P!CKER proffers a particular proposition: that curating, design, and other artistic pursuits in our present times must eschew the promotion of perfect products, instead presenting the creative process itself, with its plurality of positive outcomes and periodic faux pas.
This peculiar statement connects the activities of Stanley Picker Gallery, whose programme embraces the intersections of art and design within a university context, with that of P!, a hybrid exhibition space and ‘Mom-and-Pop-Kunsthalle’ that existed in New York City from 2012–2017. Founded by designer, curator, and educator Prem Krishnamurthy, P! operated with a quixotic drive to remake conventions of exhibition display, reexamine the relationship between aesthetics and political agendas, and reconsider accepted boundaries of contemporary creative practice.
With this collaborative context, P!CKER emerges as a series of two solo exhibitions – presenting polymathic practitioners Elaine Lustig Cohen and Céline Condorelli – alongside a programme of activities. Building off P!’s five year exhibition history while pointing towards future pursuits, the exhibition offers alternative models for considering interdisciplinary pedagogy and ways to work within the world.
P!CKER, PART I
Elaine Lustig Cohen Looking Backward to Look Forward
How do we take stock of a multifaceted creative life that never stood still? Over six decades of practice, Elaine Lustig Cohen (1927–2016) moved between diverse activities including design, art-making, art dealing, archiving, collecting, and researching. While she is known most widely for her groundbreaking graphic design work from the 1950s and 1960s, which extended the vocabulary of European modernism to an American context, the visibility of her rigorous body of artwork has grown substantially over the past years. Always changing, Lustig Cohen shifted from hard-edged abstraction in the 1960s and 1970s into photographic collage, work on paper, sculptural assemblage, and alphabetical experimentation in her later decades. Her visual output developed in close ‘intellectual friendship’ with leading writers, architects, designers, and artists of her time.

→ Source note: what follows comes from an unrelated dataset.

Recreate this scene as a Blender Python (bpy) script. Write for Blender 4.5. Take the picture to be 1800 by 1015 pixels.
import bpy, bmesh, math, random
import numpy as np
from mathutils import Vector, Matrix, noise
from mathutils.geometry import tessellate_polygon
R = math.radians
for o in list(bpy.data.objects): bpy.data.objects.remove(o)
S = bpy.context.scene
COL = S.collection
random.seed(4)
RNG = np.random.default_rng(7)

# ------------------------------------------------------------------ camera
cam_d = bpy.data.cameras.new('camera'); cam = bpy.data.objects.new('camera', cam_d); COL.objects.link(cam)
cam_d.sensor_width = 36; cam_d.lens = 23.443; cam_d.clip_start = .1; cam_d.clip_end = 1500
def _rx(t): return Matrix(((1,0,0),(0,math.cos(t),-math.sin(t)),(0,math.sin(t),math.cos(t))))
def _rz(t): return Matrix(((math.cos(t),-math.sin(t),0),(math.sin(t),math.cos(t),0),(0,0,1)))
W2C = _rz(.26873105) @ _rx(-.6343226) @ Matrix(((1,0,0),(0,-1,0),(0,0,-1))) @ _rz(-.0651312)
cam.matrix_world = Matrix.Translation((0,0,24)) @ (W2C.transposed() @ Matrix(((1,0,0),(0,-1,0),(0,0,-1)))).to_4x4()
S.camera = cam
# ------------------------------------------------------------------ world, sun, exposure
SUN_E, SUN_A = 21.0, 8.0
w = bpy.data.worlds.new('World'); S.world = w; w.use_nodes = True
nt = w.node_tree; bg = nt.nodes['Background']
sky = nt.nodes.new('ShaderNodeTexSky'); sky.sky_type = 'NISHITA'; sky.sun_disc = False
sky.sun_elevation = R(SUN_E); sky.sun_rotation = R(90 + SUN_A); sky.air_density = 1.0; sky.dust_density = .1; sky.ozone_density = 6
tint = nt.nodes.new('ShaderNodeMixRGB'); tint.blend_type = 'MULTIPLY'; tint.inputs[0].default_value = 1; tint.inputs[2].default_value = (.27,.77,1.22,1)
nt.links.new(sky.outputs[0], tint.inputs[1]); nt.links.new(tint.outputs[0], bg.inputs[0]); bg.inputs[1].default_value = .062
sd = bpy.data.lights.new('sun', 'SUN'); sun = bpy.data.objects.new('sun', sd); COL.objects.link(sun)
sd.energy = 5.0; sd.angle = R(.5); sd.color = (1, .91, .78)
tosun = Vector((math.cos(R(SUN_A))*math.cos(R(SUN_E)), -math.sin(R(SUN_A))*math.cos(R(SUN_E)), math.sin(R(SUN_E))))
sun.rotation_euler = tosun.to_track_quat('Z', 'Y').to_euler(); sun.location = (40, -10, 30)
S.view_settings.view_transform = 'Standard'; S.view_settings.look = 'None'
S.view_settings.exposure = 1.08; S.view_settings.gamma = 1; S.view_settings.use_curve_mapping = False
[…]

Reflecting this open spirit, P!CKER, Part I – Lustig Cohen’s first solo exhibition in Great Britain – positions her practice within an experimental framework. Conceived and designed by Prem Krishnamurthy of P!, who worked closely with the artist during her last years, the exhibition focuses on a small selection from Lustig Cohen’s prodigious production alongside other objects, documents, and displays from her final exhibitions and collaborations. Presented subjectively and acknowledging its own gaps, the show aims to be generative rather than definitive – asking questions about the work on view and suggesting pathways for further research.
A series of reading groups, informed by Lustig Cohen’s work, her literary interests, and other theoretical and philosophical strands, take place over the course of the exhibition. In November, the show transforms into Prologue: a solo presentation by Céline Condorelli, which overlaps in content and concerns with Epilogue, the closing exhibition at P! from Spring 2017.
It seems sometimes the future arrives before the past.